L’ossessionato e ossessivo capitano si è trasformato in Bartleby, l’ultimo dei marinai arruolato, eppure capace di realizzare una lenta, progressiva, pacata messa in crisi di un sistema di cui non riconosce il valore positivo. Mentre tutto e tutti (scrivani, religiosi, soldati, banchieri, politici, artisti) procedono aggressivi e baldanzosi, forse colpevolmente ignari, fra nuove ricchezze e nuove schiavitù, l’ultimo entrato in scena si mette di traverso e con una frase che sembra arrivata da un remoto passato monastico, avvia un inesorabile processo dubitativo di disgregazione di un moloch che si incarna nel binomio “lavoro/dovere”. Bartleby si incunea e si incista nella storia positiva di Wall Street ma non è un batterio che ammalerà l’ambiente, è la cura che proverà a salvare un mondo malato che si nutre di numeri e algoritmi. Bartleby è l’eroe dell’inazione, della non violenza che è azione negativa e costruens allo stesso tempo; è il titano della grazia leggera di chi dice “non in mio nome”; è il gigante che usa un piccolo granello e poi un altro e un altro per inceppare il grande meccanismo che regola e cadenza notte e giorno dell’homo economicus.
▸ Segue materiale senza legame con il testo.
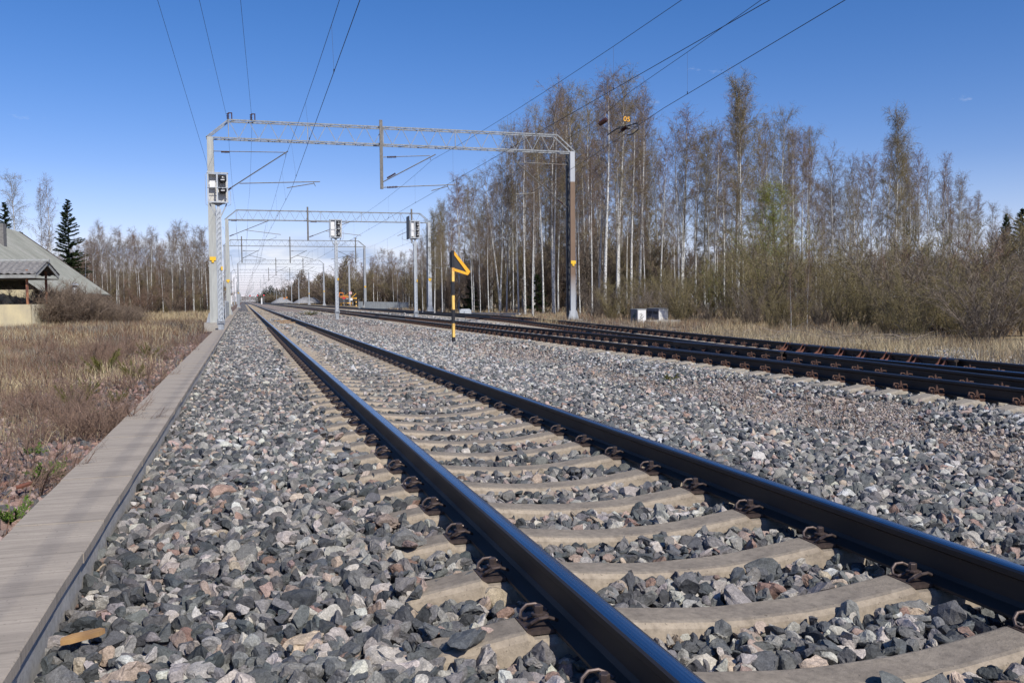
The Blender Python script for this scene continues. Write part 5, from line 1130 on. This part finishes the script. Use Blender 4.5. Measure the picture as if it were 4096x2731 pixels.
for px, D, top in ((1880, 86, 1120), (1895, 84, 1150), (2150, 78, 1100)): tree_at(px, D, top, SPS, 'spruce_tree', 'small green spruce under the birches behind the tracks', 'spruce', 'small spruces under the birches', 0, 1.0)
tree_at(4085, 60, 838, PNE, 'pine_tree', 'dark green pine cut by the right edge of the frame', 'pine', None); tree_at(4020, 75, 858, PNE, 'pine_tree', 'smaller dark pine just left of the one at the right edge', 'pine', None, 0, .6)
# smaller growth between the wood and the second gantry
ENV_M = [(1020, 1190), (1035, 1165), (1060, 1150), (1085, 1140), (1120, 1150), (1150, 1145), (1185, 1120), (1210, 1080), (1235, 1130), (1260, 1130), (1290, 1085), (1320, 1110), (1350, 1120), (1385, 1030), (1420, 1020), (1450, 1040), (1490, 1020), (1540, 1000), (1580, 1020), (1620, 1020), (1650, 990), (1700, 980), (1760, 900)]
mx_, my_ = zip(*ENV_M)
for px in range(1380, 1780, 9):
    D = rv.uniform(128, 165) if px > 1570 else rv.uniform(224, 260); tree_at(px+rv.uniform(-6, 6), D, float(np.interp(px, mx_, my_))+rv.choice([0, 15, 35, 60]), rv.choice(BI[:3]+BT), 'bare_tree', 'grey brown tree in the middle-distance wood behind the panel wall', 'tree', 'grey brown trees in the middle-distance wood behind the panel wall', 0, .95)
for px in range(1385, 1790, 17):
    D = rv.uniform(130, 165) if px > 1570 else rv.uniform(222, 250); tree_at(px, D, 1075+rv.uniform(-35, 35), rv.choice(BK), 'bush', 'grey brown thicket bush behind the panel wall', 'bush', 'grey brown thicket bushes behind the panel wall', 0, 1.2, 0, ('stems', 'twigs'))
for px in range(1040, 1390, 13): tree_at(px, 640-400*(px-1030)/360, float(np.interp(px, mx_, my_))+22+rv.uniform(0, 15), rv.choice(BK), 'bush', 'dark undergrowth bush of the far tree line right of the rails', 'bush', 'undergrowth of the far tree line right', 0, 2.2, 0, ('stems', 'twigs'))
for px in range(1030, 1390, 6):
    f_ = (px-1030)/360; D = 700-480*f_+rv.uniform(-30, 30); dark = (px < 1170 and rv.random() < .75) or rv.random() < .12
    tree_at(px, D, float(np.interp(px, mx_, my_))+rv.choice([0, 3, 8, 14]), rv.choice(SPR) if dark else rv.choice(BF), 'spruce_tree' if dark else 'bare_tree', 'dark spruce in the far tree line right of the rails' if dark else 'bare tree in the far tree line right of the rails', 'spruce' if dark else 'tree', 'spruces of the far tree line' if dark else 'bare trees of the far tree line right', 0, 1.3)
for px in range(966, 1040, 4): tree_at(px, 1150, 1188+rv.uniform(-5, 4), rv.choice(BF), 'bare_tree', 'tiny brown tree closing the view where the rails vanish', 'tree', 'tiny brown trees closing the view', 0, 2.0)
# left side
ENV_L = [(300, 1000), (330, 930), (360, 925), (400, 893), (440, 950), (475, 905), (510, 960), (538, 880), (570, 960), (600, 930), (640, 905), (680, 930), (715, 885), (740, 900), (765, 900), (800, 895), (830, 950), (850, 1040), (870, 1060), (900, 1130), (940, 1170), (960, 1185)]
lx_, ly_ = zip(*ENV_L)
for px in range(325, 840, 17):
    for row in (0, 1):
        D = (rv.uniform(84, 98), rv.uniform(100, 125))[row]; tree_at(px+rv.uniform(-8, 8), D, float(np.interp(px, lx_, ly_))+rv.choice([0, 20, 45, 80])+row*8, rv.choice(BT+BI[:2]), 'slender_birch', ('slender pale birch in the front of the left-hand thicket', 'slender pale birch at the back of the left-hand thicket')[row], 'birch', ('front birches of the left-hand thicket', 'back birches of the left-hand thicket')[row], 0, rv.uniform(.8, 1.0))
for px in range(315, 850, 16): tree_at(px, rv.uniform(100, 122), 1195-(1195-float(np.interp(px, lx_, ly_)))*rv.uniform(.35, .62), rv.choice(BK), 'bush', 'tall brown thicket bush behind the left-hand birches', 'bush', 'thicket bushes behind the left-hand birches', 0, 1.1, 0, ('stems', 'twigs'))
for px in range(330, 850, 30): tree_at(px, rv.uniform(82, 96), 1130+rv.uniform(-40, 30), rv.choice([BU[0], BU[2], BU[1]]), 'bush', 'twiggy undergrowth bush below the left-hand birches', 'bush', 'undergrowth bushes below the left-hand birches', 0, 1.2, 0, ('stems', 'twigs'))
for px, D, pt, pr, wd, lab in ((60, 105, 728, BI[3], 1.0, 'bare drooping birch farthest left, behind the roof'), (180, 100, 770, BI[4], .6, 'left one of two slim bare birches between the spruces'), (205, 98, 738, BI[1], .75, 'right one of two slim bare birches between the spruces')): tree_at(px, D, pt, pr, 'birch_tree', lab, 'birch', 'bare birches behind the roof', 0, wd)
for px, D, pt, pr, wd, lab in ((282, 92, 800, SPR[0], 1.15, 'big dark spruce rising behind the right end of the roof'), (30, 100, 812, SPR[1], 1.2, 'dark spruce behind the roof at the far left'), (95, 104, 930, SPR[1], 1.0, 'small dark spruce peeking over the roof between the birches'), (832, 125, 1045, SPR[1], 1.2, 'dark spruce just left of the nearest left mast'), (868, 170, 1065, SPR[0], 1.2, 'dark spruce seen between the left masts')): tree_at(px, D, pt, pr, 'spruce_tree', lab, 'spruce', None, 0, wd)
for px in range(850, 985, 7): tree_at(px, 180+(px-850)*5, float(np.interp(px, lx_, ly_))+12+rv.uniform(0, 10), rv.choice(BF), 'bare_tree', 'bare tree in the far tree line left of the rails', 'tree', 'bare trees of the far tree line left', 0, 1.2)
for px in range(120, 330, 22): tree_at(px, rv.uniform(100, 112), 1000+rv.uniform(-60, 30), rv.choice([BU[0], BU[1]]+BT), 'bush', 'bare bush behind the big roof', 'bush', 'bare bushes behind the big roof', 0, 1.2, 0, ('stems', 'twigs'))
for k in range(46):
    px = rv.uniform(150, 560); D = rv.uniform(50, 66); top = float(np.interp(px, [150, 200, 300, 450, 560], [1125, 1128, 1160, 1195, 1240]))+rv.uniform(0, 40); tree_at(px, D, top, BUL, 'bush', 'dense low red-brown bush before the big roof', 'bush', 'dense low bushes before the big roof', 0, 1.35, 0, ('stems', 'twigs'))

# grasses and weeds
def blades(P, H, r_, cols, w=.006, lean=.35, seg=2):
    n = len(P); az = r_.uniform(0, 2*np.pi, n); ln = np.abs(r_.normal(0, lean*1.5, n)); D = np.stack([np.cos(az)*ln, np.sin(az)*ln, np.ones(n)], 1); D /= np.linalg.norm(D, axis=1)[:, None]; sa = r_.uniform(0, 2*np.pi, n); S = np.stack([np.cos(sa), np.sin(sa), 0*sa], 1)*(np.asarray(w)*np.ones(n)/2)[:, None]
    M_ = P+D*(H*.55)[:, None]; T = M_+(D+np.stack([np.cos(az), np.sin(az), -.4+0*az], 1)*(ln*.9)[:, None])*(H*.45)[:, None]
    V = np.stack([P-S, P+S, M_+S*.8, M_-S*.8, T], 1).reshape(-1, 3); b = (np.arange(n)*5)[:, None]; F = np.concatenate([b+[0, 1, 2], b+[0, 2, 3], b+[3, 2, 4]], 1).reshape(-1, 3); ci = np.clip((fbm(P[:, 0]+9, P[:, 1]+3, 1.6)-.28)/.46*len(cols)+r_.normal(0, 1.3, n), 0, len(cols)-1).astype(int); c = cols[ci]*r_.uniform(.7, 1.2, (n, 1)); return V, F, np.repeat(c, 5, axis=0)
STRAW = np.array([(.56, .46, .28), (.36, .27, .155), (.30, .215, .13), (.40, .33, .23), (.25, .155, .095), (.20, .11, .075), (.31, .28, .22)]); REDW = np.array([(.20, .10, .065), (.15, .085, .06), (.26, .16, .10), (.12, .085, .06)]); GRN = np.array([(.12, .17, .045), (.18, .22, .07), (.10, .13, .04)])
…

Bartleby per tutto il tempo cerca il raggio di sole che una volta al giorno entra nell’ufficio sepolcro; forse Bartleby è principalmente questo, un seme che eroicamente, pervicacemente grida sottovoce il proprio diritto alla scelta e alla libertà e si fa filo d’erba in mezzo al cemento, contro tutto, ma per tutti.